= EXERCISE AIM =
Print the entire listing. Each line must match the original exactly.

>> START RECORDED DATA

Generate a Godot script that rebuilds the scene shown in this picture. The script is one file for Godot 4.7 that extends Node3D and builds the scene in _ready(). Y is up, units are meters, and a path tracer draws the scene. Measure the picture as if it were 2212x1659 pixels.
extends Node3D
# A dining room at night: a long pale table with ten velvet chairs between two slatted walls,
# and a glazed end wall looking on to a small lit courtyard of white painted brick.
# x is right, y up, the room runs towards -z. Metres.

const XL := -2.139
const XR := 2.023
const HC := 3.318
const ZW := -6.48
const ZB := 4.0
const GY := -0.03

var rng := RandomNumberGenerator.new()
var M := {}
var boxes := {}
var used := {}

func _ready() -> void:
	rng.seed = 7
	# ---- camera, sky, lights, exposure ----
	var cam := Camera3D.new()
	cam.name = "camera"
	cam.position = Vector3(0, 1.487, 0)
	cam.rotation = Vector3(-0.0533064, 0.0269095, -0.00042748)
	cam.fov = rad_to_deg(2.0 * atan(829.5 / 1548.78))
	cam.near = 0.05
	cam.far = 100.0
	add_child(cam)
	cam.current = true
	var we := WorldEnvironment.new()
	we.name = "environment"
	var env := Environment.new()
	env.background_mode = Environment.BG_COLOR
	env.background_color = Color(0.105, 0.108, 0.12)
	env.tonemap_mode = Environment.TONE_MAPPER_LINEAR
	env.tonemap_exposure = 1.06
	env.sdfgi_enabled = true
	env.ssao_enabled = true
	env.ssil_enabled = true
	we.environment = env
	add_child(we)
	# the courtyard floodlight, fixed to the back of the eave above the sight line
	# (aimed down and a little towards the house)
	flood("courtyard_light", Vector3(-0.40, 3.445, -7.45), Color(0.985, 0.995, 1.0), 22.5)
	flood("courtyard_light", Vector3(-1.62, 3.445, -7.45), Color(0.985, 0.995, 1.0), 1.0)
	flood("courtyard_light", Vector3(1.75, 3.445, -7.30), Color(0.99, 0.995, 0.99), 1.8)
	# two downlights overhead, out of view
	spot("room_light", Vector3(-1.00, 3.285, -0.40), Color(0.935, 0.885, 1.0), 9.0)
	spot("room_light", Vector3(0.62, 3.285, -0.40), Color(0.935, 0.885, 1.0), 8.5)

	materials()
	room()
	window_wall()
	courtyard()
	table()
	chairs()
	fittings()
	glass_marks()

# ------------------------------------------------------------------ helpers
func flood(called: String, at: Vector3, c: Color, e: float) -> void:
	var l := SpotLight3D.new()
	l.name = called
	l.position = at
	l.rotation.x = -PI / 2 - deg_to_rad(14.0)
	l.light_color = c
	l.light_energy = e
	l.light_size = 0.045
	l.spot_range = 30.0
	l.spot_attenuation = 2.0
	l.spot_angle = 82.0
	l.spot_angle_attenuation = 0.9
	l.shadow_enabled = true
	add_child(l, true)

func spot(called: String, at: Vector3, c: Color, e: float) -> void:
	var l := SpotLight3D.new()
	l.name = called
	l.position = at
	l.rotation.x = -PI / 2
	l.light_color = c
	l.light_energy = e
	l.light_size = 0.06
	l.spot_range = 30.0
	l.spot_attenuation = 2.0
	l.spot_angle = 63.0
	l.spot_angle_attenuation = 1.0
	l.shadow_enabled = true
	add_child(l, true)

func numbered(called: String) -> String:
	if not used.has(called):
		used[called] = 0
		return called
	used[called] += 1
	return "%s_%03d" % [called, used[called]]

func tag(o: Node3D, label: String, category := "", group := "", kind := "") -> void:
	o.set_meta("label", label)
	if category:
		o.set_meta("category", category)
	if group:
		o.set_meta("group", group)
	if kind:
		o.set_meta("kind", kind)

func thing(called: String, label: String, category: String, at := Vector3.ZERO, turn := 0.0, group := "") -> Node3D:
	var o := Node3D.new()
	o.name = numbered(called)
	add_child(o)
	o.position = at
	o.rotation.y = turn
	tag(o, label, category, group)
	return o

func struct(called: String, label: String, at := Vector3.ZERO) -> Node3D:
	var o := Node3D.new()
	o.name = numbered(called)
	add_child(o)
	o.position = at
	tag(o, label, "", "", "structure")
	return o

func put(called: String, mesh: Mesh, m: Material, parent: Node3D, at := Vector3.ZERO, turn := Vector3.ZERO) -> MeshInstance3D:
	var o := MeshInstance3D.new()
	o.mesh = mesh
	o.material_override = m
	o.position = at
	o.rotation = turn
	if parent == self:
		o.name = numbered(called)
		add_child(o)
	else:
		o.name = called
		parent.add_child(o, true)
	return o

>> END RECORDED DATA

= WRITTEN ANSWER =
Generate a Godot script that rebuilds the scene shown in this picture. The script is one file for Godot 4.7 that extends Node3D and builds the scene in _ready(). Y is up, units are meters, and a path tracer draws the scene. Measure the picture as if it were 2212x1659 pixels.
extends Node3D
# A dining room at night: a long pale table with ten velvet chairs between two slatted walls,
# and a glazed end wall looking on to a small lit courtyard of white painted brick.
# x is right, y up, the room runs towards -z. Metres.

const XL := -2.139
const XR := 2.023
const HC := 3.318
const ZW := -6.48
const ZB := 4.0
const GY := -0.03

var rng := RandomNumberGenerator.new()
var M := {}
var boxes := {}
var used := {}

func _ready() -> void:
	rng.seed = 7
	# ---- camera, sky, lights, exposure ----
	var cam := Camera3D.new()
	cam.name = "camera"
	cam.position = Vector3(0, 1.487, 0)
	cam.rotation = Vector3(-0.0533064, 0.0269095, -0.00042748)
	cam.fov = rad_to_deg(2.0 * atan(829.5 / 1548.78))
	cam.near = 0.05
	cam.far = 100.0
	add_child(cam)
	cam.current = true
	var we := WorldEnvironment.new()
	we.name = "environment"
	var env := Environment.new()
	env.background_mode = Environment.BG_COLOR
	env.background_color = Color(0.105, 0.108, 0.12)
	env.tonemap_mode = Environment.TONE_MAPPER_LINEAR
	env.tonemap_exposure = 1.06
	env.sdfgi_enabled = true
	env.ssao_enabled = true
	env.ssil_enabled = true
	we.environment = env
	add_child(we)
	# the courtyard floodlight, fixed to the back of the eave above the sight line
	# (aimed down and a little towards the house)
	flood("courtyard_light", Vector3(-0.40, 3.445, -7.45), Color(0.985, 0.995, 1.0), 22.5)
	flood("courtyard_light", Vector3(-1.62, 3.445, -7.45), Color(0.985, 0.995, 1.0), 1.0)
	flood("courtyard_light", Vector3(1.75, 3.445, -7.30), Color(0.99, 0.995, 0.99), 1.8)
	# two downlights overhead, out of view
	spot("room_light", Vector3(-1.00, 3.285, -0.40), Color(0.935, 0.885, 1.0), 9.0)
	spot("room_light", Vector3(0.62, 3.285, -0.40), Color(0.935, 0.885, 1.0), 8.5)

	materials()
	room()
	window_wall()
	courtyard()
	table()
	chairs()
	fittings()
	glass_marks()

# ------------------------------------------------------------------ helpers
func flood(called: String, at: Vector3, c: Color, e: float) -> void:
	var l := SpotLight3D.new()
	l.name = called
	l.position = at
	l.rotation.x = -PI / 2 - deg_to_rad(14.0)
	l.light_color = c
	l.light_energy = e
	l.light_size = 0.045
	l.spot_range = 30.0
	l.spot_attenuation = 2.0
	l.spot_angle = 82.0
	l.spot_angle_attenuation = 0.9
	l.shadow_enabled = true
	add_child(l, true)

func spot(called: String, at: Vector3, c: Color, e: float) -> void:
	var l := SpotLight3D.new()
	l.name = called
	l.position = at
	l.rotation.x = -PI / 2
	l.light_color = c
	l.light_energy = e
	l.light_size = 0.06
	l.spot_range = 30.0
	l.spot_attenuation = 2.0
	l.spot_angle = 63.0
	l.spot_angle_attenuation = 1.0
	l.shadow_enabled = true
	add_child(l, true)

func numbered(called: String) -> String:
	if not used.has(called):
		used[called] = 0
		return called
	used[called] += 1
	return "%s_%03d" % [called, used[called]]

func tag(o: Node3D, label: String, category := "", group := "", kind := "") -> void:
	o.set_meta("label", label)
	if category:
		o.set_meta("category", category)
	if group:
		o.set_meta("group", group)
	if kind:
		o.set_meta("kind", kind)

func thing(called: String, label: String, category: String, at := Vector3.ZERO, turn := 0.0, group := "") -> Node3D:
	var o := Node3D.new()
	o.name = numbered(called)
	add_child(o)
	o.position = at
	o.rotation.y = turn
	tag(o, label, category, group)
	return o

func struct(called: String, label: String, at := Vector3.ZERO) -> Node3D:
	var o := Node3D.new()
	o.name = numbered(called)
	add_child(o)
	o.position = at
	tag(o, label, "", "", "structure")
	return o

func put(called: String, mesh: Mesh, m: Material, parent: Node3D, at := Vector3.ZERO, turn := Vector3.ZERO) -> MeshInstance3D:
	var o := MeshInstance3D.new()
	o.mesh = mesh
	o.material_override = m
	o.position = at
	o.rotation = turn
	if parent == self:
		o.name = numbered(called)
		add_child(o)
	else:
		o.name = called
		parent.add_child(o, true)
	return o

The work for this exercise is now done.